There are a lot of feeder airports throughout Europe that feed into these major like, Charles de Gaulle and Schiphol and Brussels, right and Rotterdam. So we are expecting according to the ECAC language that there is another wave of compliant tenders that will come out beginning in the March 2016 timeframe, that's public information.


And we expect to be very well positioned for that given our ability to successfully fulfill this first wave, which we are doing and have done.


And then, the other question Sean that you know, I know you're pretty involved in understanding is markets. You have to ask yourself, what about the non-European Union countries, countries like -- countries in the Middle East or countries even like Turkey or some of the Eastern European, not quite NATO, Belarus, Latvia, Estonia, Lithuania type countries where there are tons of flights a day into all these secured airports.


So they are going to have to be part of the domino in the equation, which says, well, you've got to have similar or equivalent measures of security if you're going to originate a flight there and end up in Frankfurt for example, mean, either they are going to have a whole rescreening exercise or you push the security out to the edge, which is what ECAC has been doing.


So it's my belief, can prove it, that once ECAC is done with its 28 nations, then it's going to push that requirement out just like the US did to Europe. I mean, the ECAC requirement came as a result of the fact that roughly 50% of all air travel in the world originates or passes through the US. So ECAC and the US have sort of gotten together to harmonize their standards.


This is not new, this has been going on for decades and they finally got around to really implementing it and I think that now that that's happened, it's going to spread through the other surrounding countries and China is doing its own version of it. So I don't necessarily know how, for example, China will harmonize, but I mean, this is a growing opportunity.


Operator


 At this time, there are no further questions in queue.


I'll turn it back over to you for final remarks.
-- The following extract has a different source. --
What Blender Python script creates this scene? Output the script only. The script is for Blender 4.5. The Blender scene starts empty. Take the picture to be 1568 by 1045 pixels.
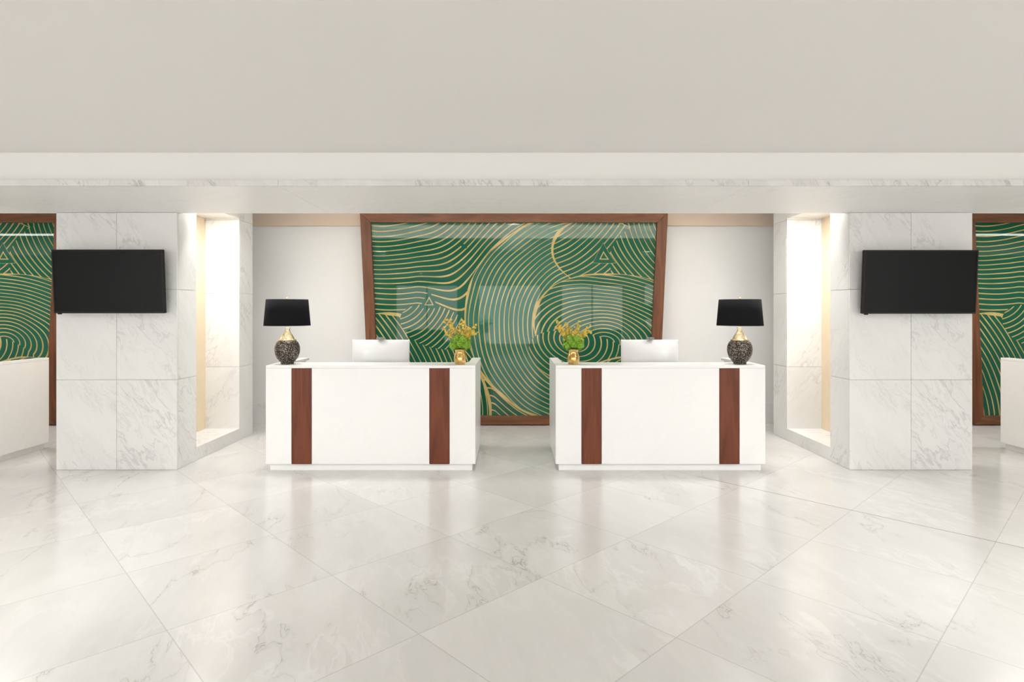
import bpy, bmesh, math, random
from mathutils import Vector, Matrix
random.seed(7)
sc = bpy.context.scene
try:
    sc.view_settings.view_transform = 'Standard'
    sc.view_settings.look = 'None'
except Exception: pass

# ------------------------------------------------------------ node helper
class G:
    def __init__(s, name):
        s.m = bpy.data.materials.new(name); s.m.use_nodes = True
        s.t = s.m.node_tree; s.n = s.t.nodes; s.l = s.t.links
        s.b = s.n['Principled BSDF']
    def put(s, sock, v):
        if isinstance(v, bpy.types.NodeSocket): s.l.new(v, sock)
        elif v is not None: sock.default_value = v
    def math(s, op, a, b=None, c=None, clamp=False):
        n = s.n.new('ShaderNodeMath'); n.operation = op; n.use_clamp = clamp
        s.put(n.inputs[0], a); s.put(n.inputs[1], b)
        if c is not None: s.put(n.inputs[2], c)
        return n.outputs[0]
    def vm(s, op, a, b=None, scale=None):
        n = s.n.new('ShaderNodeVectorMath'); n.operation = op
        s.put(n.inputs[0], a); s.put(n.inputs[1], b)
        if scale is not None: s.put(n.inputs['Scale'], scale)
        return n.outputs['Value'] if op in ('LENGTH','DISTANCE','DOT_PRODUCT') else n.outputs[0]
    def sep(s, v):
        n = s.n.new('ShaderNodeSeparateXYZ'); s.put(n.inputs[0], v); return n.outputs
    def comb(s, x=0., y=0., z=0.):
        n = s.n.new('ShaderNodeCombineXYZ'); s.put(n.inputs[0], x); s.put(n.inputs[1], y); s.put(n.inputs[2], z); return n.outputs[0]
    def obj(s): return s.n.new('ShaderNodeTexCoord').outputs['Object']
    def geo(s): return s.n.new('ShaderNodeNewGeometry')
    def mapping(s, v, rot=(0,0,0), scale=(1,1,1), loc=(0,0,0)):
        n = s.n.new('ShaderNodeMapping'); s.put(n.inputs[0], v)
        n.inputs['Rotation'].default_value = rot; n.inputs['Scale'].default_value = scale; n.inputs['Location'].default_value = loc
        return n.outputs[0]
    def noise(s, v, scale, detail=4, rough=.5, dist=0., color=False):
        n = s.n.new('ShaderNodeTexNoise'); s.put(n.inputs['Vector'], v)
        n.inputs['Scale'].default_value = scale; n.inputs['Detail'].default_value = detail
        n.inputs['Roughness'].default_value = rough; n.inputs['Distortion'].default_value = dist
        return n.outputs['Color' if color else 0]
    def mix(s, f, a, b, mode='MIX'):
        n = s.n.new('ShaderNodeMix'); n.data_type = 'RGBA'; n.blend_type = mode
        def c(v): return (*v, 1) if isinstance(v, tuple) and len(v) == 3 else v
        s.put(n.inputs[0], f); s.put(n.inputs[6], c(a)); s.put(n.inputs[7], c(b)); return n.outputs[2]
    def fmix(s, f, a, b):
        n = s.n.new('ShaderNodeMix'); n.data_type = 'FLOAT'
        s.put(n.inputs[0], f); s.put(n.inputs[2], a); s.put(n.inputs[3], b); return n.outputs[0]
    def mr(s, v, a, b, c=0., d=1., smooth=False):
        n = s.n.new('ShaderNodeMapRange'); n.clamp = True
        if smooth: n.interpolation_type = 'SMOOTHSTEP'
        s.put(n.inputs[0], v)
        for i, x in enumerate((a, b, c, d)): n.inputs[1+i].default_value = x
        return n.outputs[0]
    def bump(s, h, strength=.2, dist=.01):
        n = s.n.new('ShaderNodeBump'); n.inputs['Strength'].default_value = strength; n.inputs['Distance'].default_value = dist
        s.put(n.inputs['Height'], h); s.l.new(n.outputs[0], s.b.inputs['Normal'])
    def set(s, **k):
        mp = dict(color='Base Color', rough='Roughness', metal='Metallic', spec='Specular IOR Level', coat='Coat Weight',
                  emit='Emission Color', estr='Emission Strength', trans='Transmission Weight', ior='IOR', alpha='Alpha', sss='Subsurface Weight')
        for a, v in k.items():
            if isinstance(v, tuple) and len(v) == 3: v = (*v, 1)
            s.put(s.b.inputs[mp[a]], v)
        return s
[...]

 William McGann  - Implant Sciences Corporation - CEO


 Thank you very much all. Once again, we're very pleased to talk with you and report our results and we really look forward to speaking with you again in another few months' time as we report the earnings for our Q1 2016. As always, thank you all for your support and your continued support of our company. With that, this is Bill and Roger and Bob signing off.


Operator


 Thank you for your participation in today's conference. This concludes the presentation. You may now disconnect.